* _Given request_
From the data that follows, copy every line holding the string "picture".

* _Entries supplied_
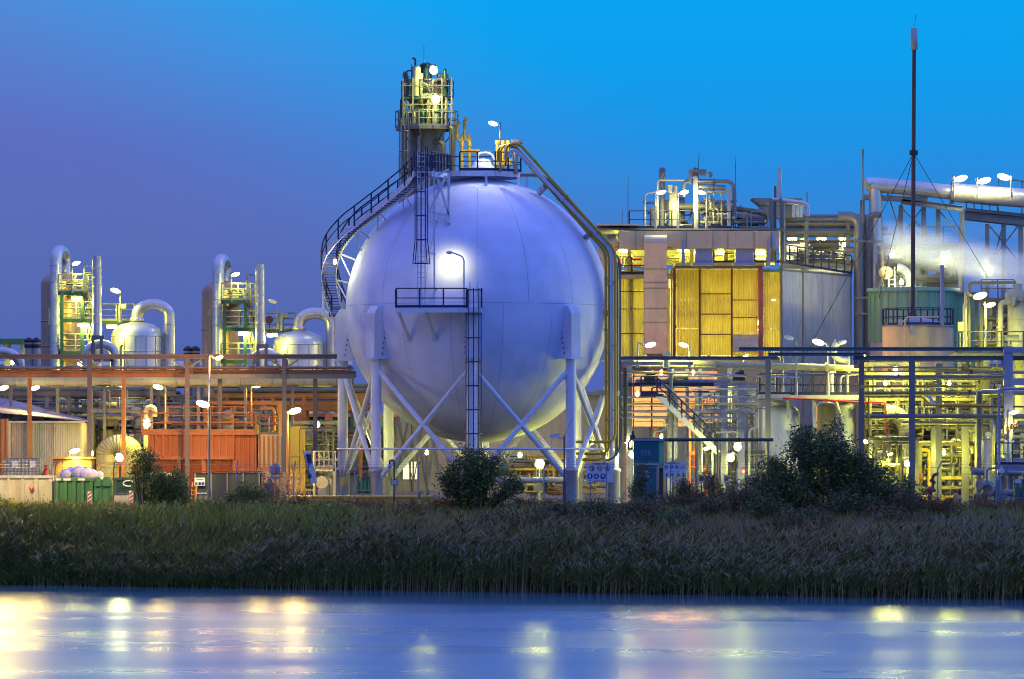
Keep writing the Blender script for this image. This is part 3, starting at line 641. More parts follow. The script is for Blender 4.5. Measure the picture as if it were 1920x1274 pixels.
# ------------------------------------------------------------------ twin vessel units beyond the west pipe rack
def unit(dx, dv, d, w):
    """tall clad vessel, steel stair tower, vent stack and domed tank; w words this unit"""
    U = lambda u: gx(u+dx, d); V = lambda v: gz(v+dv, d); mm = lambda p: m_(p, d)
    t = T('tall_vessel', f'tall tan clad vessel with a shiny swan neck pipe, {w}', 'process vessel', (U(114), d, 0))
    vessel(t, U(114), d, 0, V(510), mm(37.5), 'tan_clad', 'vessel_shell', 30, False, .62)
    for v in (603, 650): O('seam_band', MB().lathe((U(114), d, V(v)), [(mm(37.6), -.05), (mm(38.5), -.03), (mm(38.5), .03), (mm(37.6), .05)], 30), M['tan_clad'], t)
    arc = [(U(111)-(0), d-2.2, 2)]+[(U(111+10*(1-math.cos(R_(a)))/2), d-2.2+1.3*(1-math.cos(R_(a))), V(488-16*math.sin(R_(a)))) for a in range(0, 181, 15)]+[(U(121), d+.4, V(508)), (U(121), d+.4, V(514))]
    mb = MB(); mb.tube(arc, mm(11.2), 18); o = O('swan_neck', mb, M['alu'], t)
    REP('seam_band', MB().lathe((0, 0, 0), [(mm(11.2), -.03), (mm(11.7), -.02), (mm(11.7), .02), (mm(11.2), .03)], 18), M['alu'], o, [(U(111), d-2.2, V(v)) for v in range(500, 700, 16)])
    mb = MB(); p = (U(140), d-1.4, V(533)); mb.lathe(p, [(.2, -1.0), (.35, -.9), (.35, -.4), (.2, -.35), (.2, 0), (.4, .02), (.4, .12), (.001, .14)], 12); mb.tube(fil([p, (p[0]+.5, p[1], p[2]+.2), (p[0]+.9, p[1], p[2]-1)], .2), .12, 8); O('top_valve', mb, M['cream'], t)
    mb = MB(); mb.cyl((U(95), d-mm(36), V(572)), (U(95), d-mm(36)-.35, V(572)), .22, n=12); mb.cyl((U(95), d-mm(36)-.2, V(572)), (U(95), d-mm(36)-.2, V(640)), .06); O('level_gauge', mb, M['cream'], t)
    # stair tower
    s = T('stair_tower', f'green steel stair tower with lit decks, {w}', 'stair tower', (U(150), d-2.5, 0)); y = d-3.6
    for u in (125, 163): O('column', MB().ibeam((U(u), y, 0), (U(u), y, V(552)), .2, .2), M['green_steel'], s)
    for u in (236,): O('column', MB().ibeam((U(u), y+4.3, 0), (U(u), y+4.3, V(604)), .2, .2), M['green_steel'], s)
    for v, a, b, yy in ((553, 118, 170, 0), (604, 122, 182, 0), (604, 183, 250, 4.3), (664, 118, 182, 0)):
        O('deck', MB().box(U(a), U(b), y+yy, y+yy+1.8, V(v), V(v)+.08), M['galv'], s); O('deck_beam', MB().box(U(a), U(b), y+yy-.03, y+yy-.001, V(v)-.14, V(v)+.1), M['green_steel'], s)
        rail(s, [(U(a), y+yy, V(v)+.08), (U(b), y+yy, V(v)+.08)], 'galv', 1.15, 1.3, .035, 3); rail(s, [(U(a), y+yy+1.7, V(v)+.08), (U(b), y+yy+1.7, V(v)+.08)], 'galv', 1.15, 1.3, .03, 3)
    rail(s, [(U(118), y+.5, V(552)), (U(180), y+.5, V(552))], 'galv', 1.2, 1.1); rail(s, [(U(166), y, V(556)), (U(182), y, V(556))], 'galv', 1.9, .9, .05, 4)
    for (a, va, b, vb) in ((182, 604, 164, 553), (183, 664, 165, 606)): stair(s, (U(a), y+.6, V(va)), (U(b), y+.6, V(vb)), .8, 'galv', rmat='galv')
    stair(s, (U(160), y+.4, V(700)), (U(180), y+.4, V(664)), .8, 'galv', rmat='galv')
    # stack
    k = T('vent_stack', f'slim shiny vent stack, {w}', 'stack', (U(192), d-4.5, 0)); mb = MB(); mb.tube([(U(192), d-4.5, 0), (U(192), d-4.5, V(492))], mm(9), 18); o = O('stack_pipe', mb, M['alu'], k)
    O('stack_tip', MB().cyl((U(192), d-4.5, V(492)), (U(192), d-4.5, V(485)), mm(7.5), n=18), M['alu'], k)
    REP('seam_band', MB().lathe((0, 0, 0), [(mm(9), -.03), (mm(9.5), -.02), (mm(9.5), .02), (mm(9), .03)], 18), M['alu'], o, [(U(192), d-4.5, V(v)) for v in range(508, 700, 17)])
    # domed tank
    k = T('domed_tank', f'shiny domed tank with a big arched outlet pipe, {w}', 'tank', (U(261), d-2, 0)); y = d-2
    mb = MB(); r = mm(48); mb.lathe((U(261), y, 0), [(r, 0), (r, V(631)), (r*.97, V(624)), (r*.85, V(616)), (r*.62, V(610)), (r*.3, V(606.5)), (mm(11), V(605))], 36); o = O('tank_shell', mb, M['alu'], k)
    for v in (632, 660): O('seam_band', MB().lathe((U(261), y, V(v)), [(r, -.05), (r+.04, -.03), (r+.04, .03), (r, .05)], 36), M['alu'], o)
    REP('cladding_seam', MB().box(-.02, .02, -.02, .02, 0, V(634)), M['galv'], o, [(U(261)+r*1.003*math.sin(R_(a)), y-r*1.003*math.cos(R_(a)), 0) for a in range(-75, 80, 25)])
    ar = [(U(261), y, V(607))]+[(U(291-30*math.cos(R_(a))), y, V(592-20*math.sin(R_(a))) if 0 else V(594-21*math.sin(R_(a)))) for a in range(0, 181, 12)]+[(U(321), y, 1)]
    mb = MB(); mb.tube(ar, mm(10.5), 18); o = O('arched_pipe', mb, M['alu'], k); q = ar[1:-1]
    mb = MB()
    for a, b in zip(q, q[1:]):
        a, b = Vector(a), Vector(b); c = (a+b)/2; tt = (b-a).normalized()*.03; mb.cyl(c-tt, c+tt, mm(11), n=18)
    mb.lathe((U(261), y, V(601)), [(mm(10.5), -.14), (mm(13), -.12), (mm(13), .12), (mm(10.5), .14)], 18)
    for v in range(610, 700, 18): mb.lathe((U(321), y, V(v)), [(mm(10.5), -.03), (mm(11), -.02), (mm(11), .02), (mm(10.5), .03)], 18)
    O('pipe_band', mb, M['alu'], o)
    mb = MB(); mb.tube(fil([(U(234), y-r, V(700)), (U(234), y-r-.1, V(652)), (U(238), y-r-.1, V(649))], .2), .1, 8); mb.cyl((U(228), y+.5, V(606)), (U(228), y+.5, V(577)), .14, n=8); mb.cyl((U(226), y+.5, V(577)), (U(240), y+.5, V(577)), .2, n=10); O('breather_valve', mb, M['galv'], k)
    # low U pipe
    k = T('bend_pipe', f'low shiny U bend pipe before the domed tank, {w}', 'pipe', (U(205), d-7, 0)); y = d-7
    mb = MB(); mb.tube([(U(178), y, 1)]+[(U(205-26*math.cos(R_(a))), y, V(672-22*math.sin(R_(a)))) for a in range(0, 181, 15)]+[(U(231), y, 1)], mm(8.5), 16); O('pipe_run', mb, M['alu'], k)
    mb = MB(); [mb.lathe((U(u), y, V(v)), [(mm(8.5), -.03), (mm(9.1), -.02), (mm(9.1), .02), (mm(8.5), .03)], 16) for u in (179, 231) for v in (674, 686, 700)]; O('pipe_band', mb, M['alu'], k)
    mb = MB(); mb.beam((U(190), y-.6, V(638)), (U(213), y-.6, V(638)), .25, .25); mb.beam((U(192), y-.6, V(650)), (U(192), y-.6, V(638)), .2, .2); mb.beam((U(207), y-.6, V(682)), (U(207), y-.6, V(640)), .2, .2); mb.beam((U(196), y-.6, V(679)), (U(229), y-.6, V(679)), .25, .25); mb.beam((U(228), y-.6, 0), (U(228), y-.6, V(679)), .25, .25); mb.beam((U(192), y-.6, 0), (U(192), y-.6, V(650)), .25, .25); O('pipe_support', mb, M['grey_steel'], k)
    for i, u in enumerate((52, 66)):
        k = T('roof_vent', f'small white capped vent pipe {("outer", "inner")[i]} of the pair, {w}', 'vent', (U(u)-.3, d+4, 0)); mb = MB(); mb.cyl((U(u)-.3, d+4, 0), (U(u)-.3, d+4, V(640)), mm(8), n=14); O('vent_pipe', mb, M['plastic_white'], k)
        mb = MB(); mb.lathe((U(u)-.3, d+4, V(640)), [(mm(8.5), 0), (mm(10), .12), (mm(4), .3), (.001, .36)], 14); mb.lathe((U(u)-.3, d+4, V(647)), [(mm(8.8), -.12), (mm(8.8), .12)], 14); O('vent_cap', mb, M['dark'], k)
    return U, V, y
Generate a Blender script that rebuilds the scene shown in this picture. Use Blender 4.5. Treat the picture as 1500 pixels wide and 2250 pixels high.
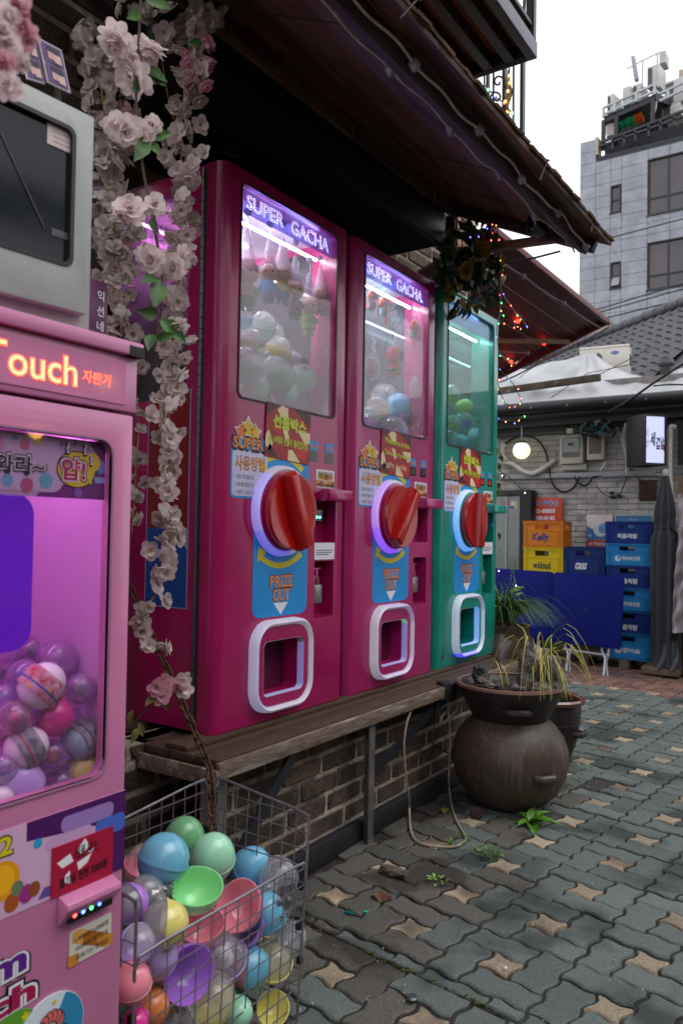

* _Result of this task_
Keep writing the Blender script for this image. This is part 3, starting at line 641. More parts follow. The script is for Blender 4.5. Measure the picture as if it were 1920x1274 pixels.
Generate a Blender script that rebuilds the scene shown in this picture. Use Blender 4.5. Treat the picture as 1500 pixels wide and 2250 pixels high.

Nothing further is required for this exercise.